Terrific link, with implications not only for government agencies but also for law professors. I worry about the cognitive limitations of powerpoint in the classroom. Unfortunately, our students have come to expect not just use of the slide show during class (which I now use for outlining discussion point) but often demand copies of the slides (which I refuse). It’s a troubling trend that equates powerpoint — on a “smartboard” with the ability to move text and to paste in pictures, weblinks, etc.– with “creative” pedagocial use of technology. Edward Tufte — the Yale guru of information design — has written an excellent critique of the cognitive dangers of the ppt format in his essay The Cognitive Style of Powerpoiont (available for purchase on the web). His discussion of the failure of ppt to convey adequately the structural problems during the NASA/Columbia Space Shuttle disaster is particularly compelling.

Is powerpoint the norm in New Zealand? If other readers are fans/foes of ppt in the classroom, I’d be interested in hearing their views. Is powerpoint a power for good teaching or bad?

Peggy

andrewdb
andrewdb

PPT is ubiquitous in the military (replacing overhead foils in recent years).

At a recent JAG continuing ed conference one of the comments was that if you were a JAG lawyer in a court martial you had better be prepared to have PPT presentations, as your military jury would be used to receiving information in that format, would most easily receive information in that format, and is not used to much of any other format these days.

I understand that IBM used to be a very “overhead foil centric” culture as well.

I also agree that PPT is the refuge of those who don’t want to have to think things through, but that appears in lots of areas that use PPT, and indeed many that don’t.

Seamus
Seamus

Peggy,

I do not use PowerPoint or, for that matter, any technology in my classes (comparative world religions) more sophisticated than chalk and blackboard.

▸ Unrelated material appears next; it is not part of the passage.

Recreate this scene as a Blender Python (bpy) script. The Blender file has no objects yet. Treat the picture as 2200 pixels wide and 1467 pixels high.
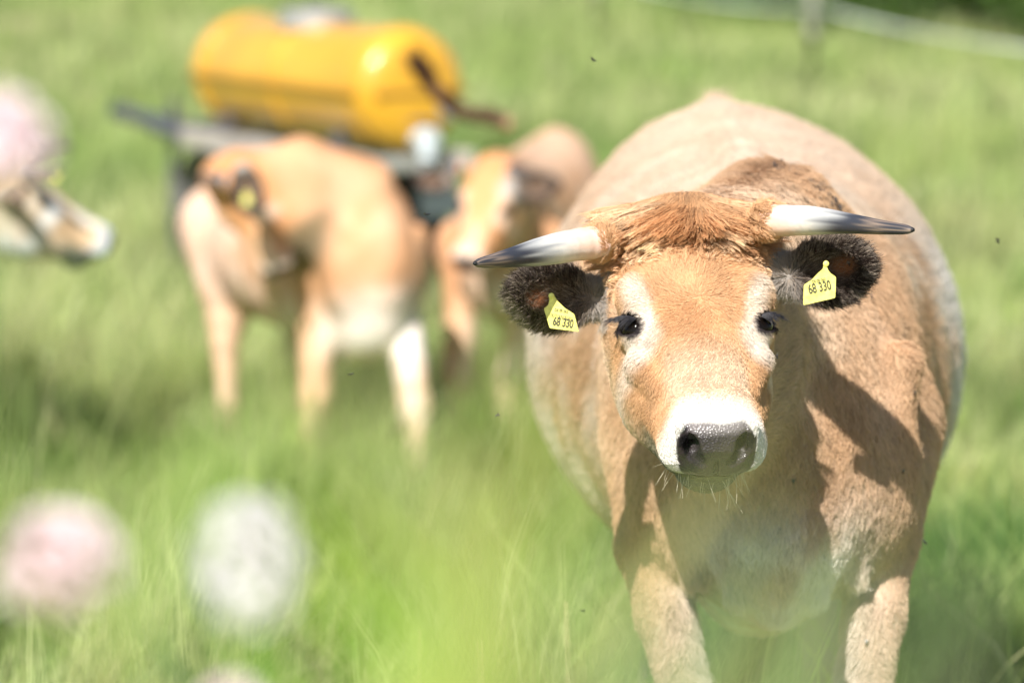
import bpy, bmesh, math, random
import numpy as np
from mathutils import Vector, Matrix, kdtree

SC = bpy.context.scene
COL = SC.collection
rng = np.random.default_rng(7)
random.seed(7)
F32 = np.float32

# ------------------------------------------------------------------ camera
CAM_Z, PITCH, FPX = 1.81, 0.123, 8250.0
cam_d = bpy.data.cameras.new("camera")
cam = bpy.data.objects.new("camera", cam_d)
COL.objects.link(cam)
SC.camera = cam
cam.location = (0, 0, CAM_Z)
cam.rotation_euler = (math.pi / 2 - PITCH, 0, 0)
cam_d.sensor_width = 36.0
cam_d.lens = 135.0
cam_d.clip_end = 3000
cam_d.dof.use_dof = True
cam_d.dof.focus_distance = 5.13
cam_d.dof.aperture_fstop = 3.0

# ------------------------------------------------------------------ light
SUN_EL, SUN_AZ = 43.0, 19.0        # azimuth: degrees to the left of straight behind the camera
w = bpy.data.worlds.new("World")
SC.world = w
w.use_nodes = True
nt = w.node_tree
bg = nt.nodes["Background"]
sky = nt.nodes.new("ShaderNodeTexSky")
sky.sky_type = 'NISHITA'
sky.sun_disc = False
sky.sun_elevation = math.radians(SUN_EL)
sky.sun_rotation = math.radians(180 + SUN_AZ)
nt.links.new(sky.outputs[0], bg.inputs[0])
bg.inputs[1].default_value = 0.075
sd = bpy.data.lights.new("sun", 'SUN')
sun = bpy.data.objects.new("sun", sd)
COL.objects.link(sun)
sd.energy = 5.0
sd.angle = math.radians(0.5)
sd.color = (1.0, 0.955, 0.89)
ce, se = math.cos(math.radians(SUN_EL)), math.sin(math.radians(SUN_EL))
SDIR = Vector((math.sin(math.radians(SUN_AZ)) * ce, math.cos(math.radians(SUN_AZ)) * ce, -se))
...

I warn the students on the first day of class that we’re low-tech (Lovin’s soft-energy path I suppose), with no bells and whistles. Lectures, discussions, that’s it. It worked for my teachers, so…. I’ve never been to a compelling or interesting PPT presentation…. Not of few of my colleagues suspect I have an inordinate fondness for the Paleolithic period. Today I happened to give a seminar at another institution (first time I’ve taught there) on animal ethics and we did view a DVD (it was strongly suggested to me that students need to see a movie during a day-long seminar), but only after a half dozen of us tried to figure out how to work the #!?*&!#@ equipment (computer, projector, etc.).

Non liquet
Non liquet

Prof. McGuinness – I believe, but am not 100% sure since I haven’t checked it out yet, that some of that discussion is now located in Tufte’s new book Beautiful Evidence.